8. Baracoa’s spicy food & culture
Over the hills and far away on the easternmost limb of Guantánamo province lies isolated Baracoa, a small yet historically significant settlement, weird even by Cuban standards for its fickle Atlantic weather, eccentric local populace and unrelenting desire to be – well – different. Watch locals scale coconut palms, listen to local bands play kiribá, the local take on son and – above all – enjoy the infinitely spicier, richer and more inventive food starting with the sweet treat, cucuruchu.

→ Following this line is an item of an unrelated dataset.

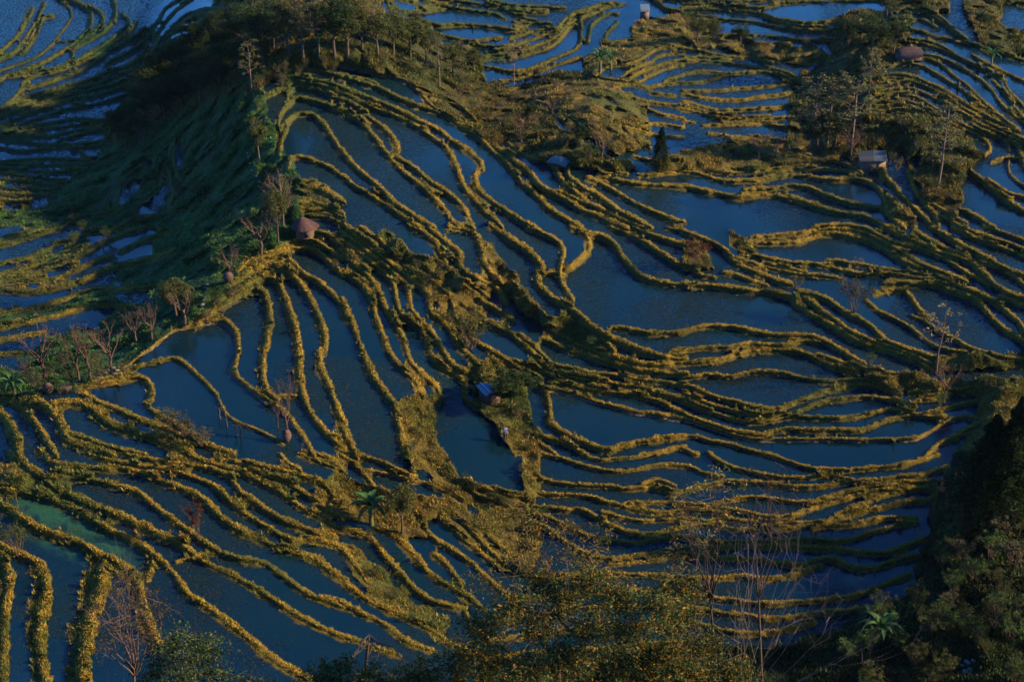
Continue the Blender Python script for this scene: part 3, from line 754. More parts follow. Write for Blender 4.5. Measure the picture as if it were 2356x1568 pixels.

9. Pico Turquino – Cuba’s highest mountain
In a country where the right to roam isn’t quite as hallowed as the right to free health care and education, the trek up Cuba’s highest mountain, Pico Turquino , is a rare privilege. Guides are mandatory for this tough two- to three-day 17km trek through the steep broccoli-green forests of the Sierra Maestra that acts a kind of history lesson, nature trail and bird-watching extravaganza all rolled into one. Revolutionary buffs should make a side trip to Fidel’s wartime jungle HQ on the way up.
10. Labyrinthine streets of Camagüey
Get lost! No, that’s not an abrupt British put down; rather it’s a savvy recommendation for any traveler passing through the city of tinajones, churches and erstwhile pirates – aka Camagüey. A perennial rule-breaker, Camagüey was founded on street grid that deviated from almost every other Spanish colonial city in Latin America. Here the lanes are as labyrinthine as a Moroccan medina hiding Catholic churches and triangular plazas, and revealing leftfield artistic secrets at every turn.